Monday, March 19, 2007

Low Canvasback Numbers on the Chesapeake

The Baltimore Sun reports on this winter's exceptionally small flocks of canvasbacks around Chesapeake Bay:

Department of Natural Resources officials counted 13,700 canvasbacks during their annual midwinter waterfowl survey, which tracks about 20 species of ducks and geese that fly south each winter. That marked a precipitous drop from the four previous years, when canvasback numbers hovered between 30,000 and 40,000 during the annual count.

The survey found declines in other species of ducks as well, and recorded the lowest numbers of waterfowl in Maryland's portion of the Chesapeake Bay in five years.

...

Waterfowl specialist Larry Hindman, who conducts the department's surveys, said an unseasonably warm winter is to blame for the lack of canvasbacks, which decided to spend much of the season in the Great Lakes area. Federal data show that the russet-necked, white-feathered birds are breeding at a stable rate nationwide and that the continental population is relatively high.

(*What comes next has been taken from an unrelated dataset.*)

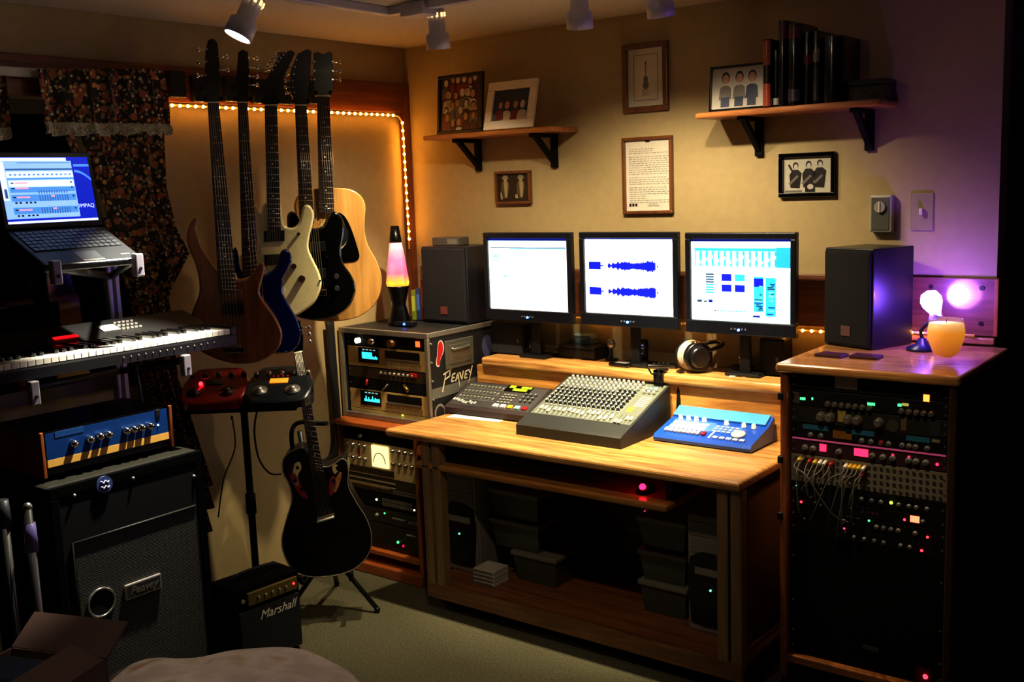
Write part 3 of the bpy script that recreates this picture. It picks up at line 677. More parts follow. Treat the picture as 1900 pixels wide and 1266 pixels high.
for i, (lab, c) in enumerate((('lower grey tape box on the black case', '6f7a82'), ('upper pale blue tape box on the black case', '8fa6b4'))):
    t = thing('tape_box', lab, 'tape', (onz(1075, 664, Z0).x, onz(1075, 664, Z0).y+.02, Z0+.0565+i*.0205), .06*i-.04, group='tape boxes on the black case'); part('case_body', B().box(-.05, .05, 0, .07, 0, .02, bev=.003), mat('tape '+c, c, .25), t); part('label', B().box(-.042, .042, -.001, 0, .005, .015), mat('tape label', '4a5560', .5), t)
t = thing('clip_microphone', 'small silver clip microphone on a stub stand', 'microphone', SH(1135, 668)); part('stand', B().cyl((0, 0, 0), (0, 0, .006), .028, n=20).cyl((0, 0, .006), (0, 0, .05), .006, n=10), DGR, t); part('capsule', B().sph((0, -.002, .068), .02, 0, 14, (1, .7, 1.1)), ALU, t)
t = thing('mobile_phone', 'black and silver phone lying by the silver clip microphone', 'phone', SH(1152, 680), -.1); part('body', B().box(-.05, .05, -.022, .022, 0, .016, bev=.007), BLKG, t); part('screen', B().box(-.02, .035, -.014, .014, .016, .0165), mat('phone silver', 'b9bcc0', .2, .6), t)
t = thing('desk_clock', 'small upright dark display with pale marks on the desk shelf', 'clock', SH(1187, 668)); part('case', B().box(-.035, .035, 0, .03, 0, .085, bev=.005), BLK, t); part('display', B().box(-.028, .028, -.001, 0, .015, .075), mat('display navy', '1c2038', .3), t)
fb_ = B()
for q_ in ((-.02, -.012, .052, .066), (-.008, -.002, .05, .068), (.0, .004, .05, .068), (.008, .02, .06, .066), (.006, .02, .048, .052), (-.02, .014, .026, .03), (-.02, -.006, .036, .044)): fb_.box(q_[0], q_[1], -.0018, -.001, q_[2], q_[3])
part('display_marks', fb_, glow('display figures', '9a98e0', .5), t)
t = thing('remote_control', 'black remote control lying left of the headphones', 'remote control', SH(1228, 683), .45); part('body', B().box(-.06, .06, -.018, .018, 0, .018, bev=.006), BLKG, t)
b = B()
for i in range(4):
    for j in range(2): b.cyl((-.03+i*.018, -.007+j*.014, .018), (-.03+i*.018, -.007+j*.014, .02), .004, n=8)
part('button_row', b, DGR, t)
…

In the 1950s, nearly 250,000 canvasbacks - about half the North American winter population - wintered in the Chesapeake Bay, according to the U.S. Fish and Wildlife Service. Thousands of those birds flocked to the Susquehanna Flats near Havre de Grace, where they dined on the plentiful wild celery grasses and helped drive a hunting industry. The number of ducks in Maryland has fallen in part because much of the grasses that were their food source have been destroyed.
The DNR survey confirms our impressions from the Eastern Neck Christmas Count. In terms of recent numbers, it may be a one-year blip, but the fifty-year decline is more serious.